MacIntrye stresses that Stein built her adult life around the insights she won in philosophizing, and those insights came to her from many sources: disciplined reading, personal interchanges, work for her PhD under Edmund Husserl, founder of the Phenomenological method within German philosophy and her increasing attention to her once abandoned belief in God. Unlike her fellow phenomenologist Martin Heidegger (Germany's most influential 20th Century philosopher by virtue of his 1917 BEING AND TIME and later an ardent Nazi), Stein's life was a seamless, morally consistent moral garment. Her life embodied her values at every stage in every year.
Yet only six of 17 chapters of EDITH STEIN: A PHILOSOPHICAL PROLOGUE 1913 - 1922 are devoted by MacIntyre to the text of Edith Stein's first essays in philosophy. Those are, I think, an excellent guide to what young Stein does and does not achieve. Yet Stein's philosophical work is no longer well known even to academic philosophers, much less to general or devotional readers. The professor obviously felt that he had to devote pages 19 to 62 (Chs. 3 - 6) to the history and milieu in which Edith Stein philosophized. It is a good, clear overview of developments beginning with David Hume and Immanuel Kant and moving past Hegel and Idealism into the neo-Kantian revival of the 1850s and 1860s which still dominated German universities in the early 20th Century. There is considerable attention -- and rightly so -- to the phenomenological method of Husserl and to the dozens of young thinkers from various lands who flocked to wherever Husserl was teaching.
Edith Stein concentrated on "theory of knowledge." What do we know of the real world through our five senses? Are our bodies, our embodied souls, in direct intuitive contact with real bodies, real persons and if so how? Or do my senses give isolated me mere disconnected, chaotic impressions: colors, shapes and such and our imagination (Hume) or our mind (Kant) and I impose necessary order on an unknowable or barely knowable world of bodies in motion?
Husserl's earliest students had been attracted to him through his LOGICAL INVESTIGATIONS (1900, 1901).
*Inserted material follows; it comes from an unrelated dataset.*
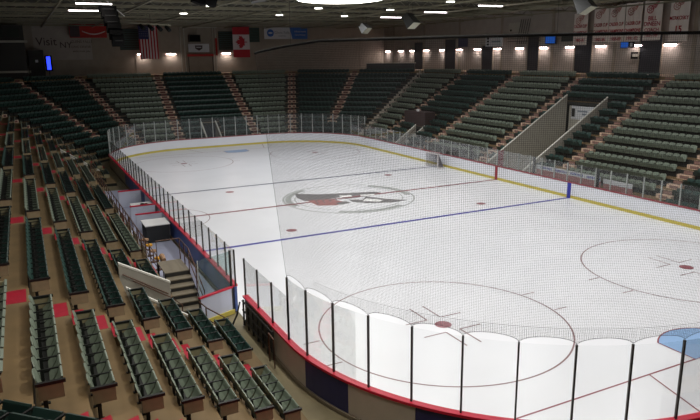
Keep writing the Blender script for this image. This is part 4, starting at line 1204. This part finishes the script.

There he seemed to be reclaiming for German thought mediaval neo-Aristotelian "realism," belief that humans are in direct contact with the real world through their senses. Human minds receive the real world; they do not create, mould or structure extra-mental reality. The real world is made up of independently operating bodies which impact upon us. In later works, especially IDEAS (1913) Husserl seemed to an alarmed Edith Stein and others to be backtracking toward the dominant ideas of Immanuel Kant and followers.
The centerpiece of MacIntyre's intellectual biography of young Stein is Chapter 9, "Stein on Our Knowledge of Other Minds": inter-personal empathy, the subject of her 1906 doctoral dissertation for Husserl. MacIntyre sees ON THE PROBLEM OF EMPATHY as the work of a brilliant but still young philosopher, the work of a promising "apprentice." It raises more questions than it answers but they are good questions and Stein will probe them more deeply in the years to come. Stein's subject is "empathy" (German Einfuehlung). She believes that if we pay minute attention to our consciousness, we discover that our primal experience (versus Hume and Kant and even Husserl) is not of shapes or even mere colored bodies. Rather we directly intuit other human beings very much like ourselves as knowers and wanters. Stein's way of phenomenologizing is like the scientist's way of doing science: cooperative. There are things about myself that I can understand only when others tell me what I see in me. From these basic insights, Stein goes on to sketch a philosophy of friendship, associations, professions, society and politics.
By 1922, however, she had been studying religion for years. After reading in one night from a friend's library the AUTOBIOGRAPHY of Carmelite Saint Teresa of Avila, Stein said to herself, "Here is the truth" and demanded immediate baptism from the local Catholic priest. She soon proved that she was ready for the sacrament. She also concluded that powerful as it was, the phenomenological method could not alone lead to God.
This is a fine book. But the more philosophy you have first read into, the more you will get out of EDITH STEIN: A PHILOSOPHICAL PROLOGUE 1913 -1922.